La performance du quatuor d'acteurs me laisse sans voix. Tout simplement sublime.

Le malaise est un élément clef de la "participation" du spectateur à la réalité du film.
Aronofsky joue sur les effets de mise en scène pour accentuer un malaise qui ne peut qu'exister.
La répétition de scènes identiques (symbole de la dépendance) a l'effet d'un marteau sur nos têtes : les scènes de télévision par exemple. Comment ne pas s'abrutir à force de regarder des shows spécialisés dans le bourrage de crâne ?
Le passage des saisons, les "effets de bocal" (dans le cabinet du médecin notamment), les cris du frigo de Sarah, les schémas répétés des injections de drogue sont insupportables et renforcent la brutalité générale des images, la sensation de cauchemar intérieur vécu par les protagonistes.

Requiem est une chronique acide, ultra-pessimiste, noire, violente de notre besoin d'exister, des multiples dépendances auxquelles nous sommes susceptibles de succomber, de l'autodestruction à laquelle nous nous vouons alors.
Il n'y a dans le film aucune issue, aucune perspective positive, aucun espoir.

Télévision, drogues dures, cachets, alcool, cinéma…
Dépendances.

Certaines scènes me trottent encore dans la tête, et ne sont pas prêtes de s'en aller. Celle de la baignoire par exemple, lorsque Marianne prend un bain, s'immerge dans la baignoire, les yeux fermés, recroquevillée sur elle-même, puis rouvre les yeux dans un cri horrible. C'est l'image du film : apparence fragile de sérénité ou de paix, réveil insupportable et violant. Insupportable.
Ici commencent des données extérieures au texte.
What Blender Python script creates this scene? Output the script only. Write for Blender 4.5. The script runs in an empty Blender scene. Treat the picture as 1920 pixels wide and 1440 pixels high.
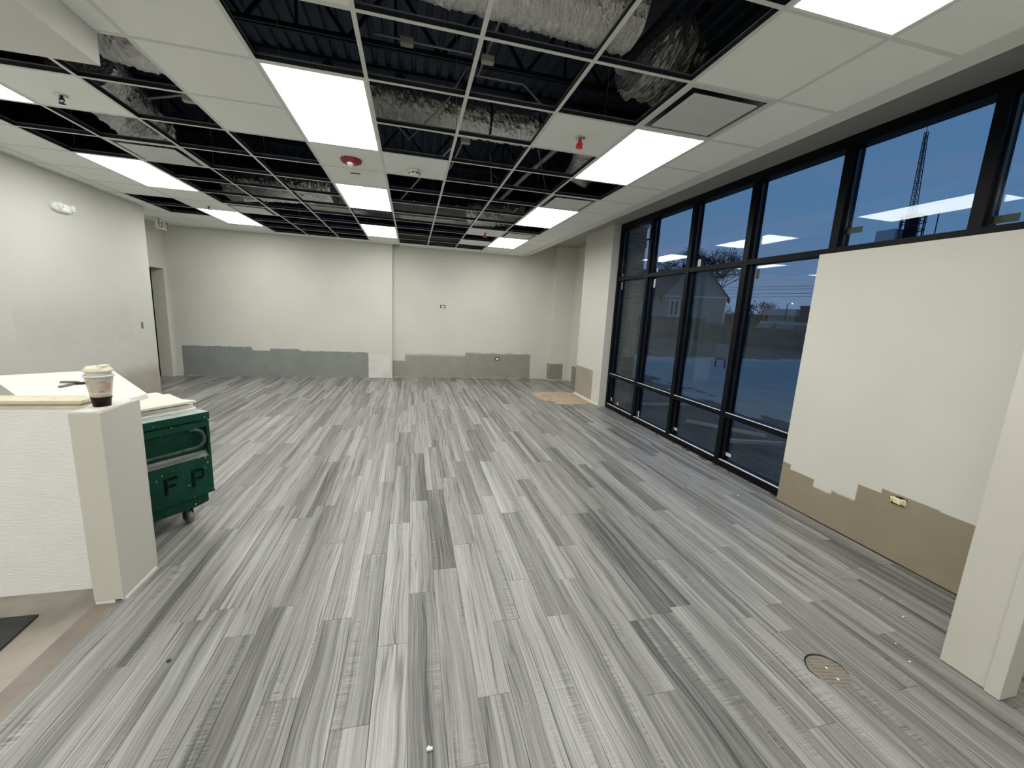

Insupportable. Insupportable.

Je pense qu'il est impossible de ressortir indemne après la projection de Requiem for a Dream.
Osez ! C'est un film unique.

*Violet le matin, bleu l'après-midi, orange le soir, vert pour la nuit. C'est tout simple : 1,2,3,4.


N.B. : Requiem for a dream a reçu de nombreux prix, dont ceux de meilleure actrice pour Ellen Burstyn aux Festival du Film de Boston et de las Vegas, prix pour Darren Aronofsky à Valladolid. Nomination également aux Oscars pour Ellen Burstyn et aux Golden Globes en tant que meilleure actrice.
Ce film a également fait sensation à Cannes où il était présenté hors compétition.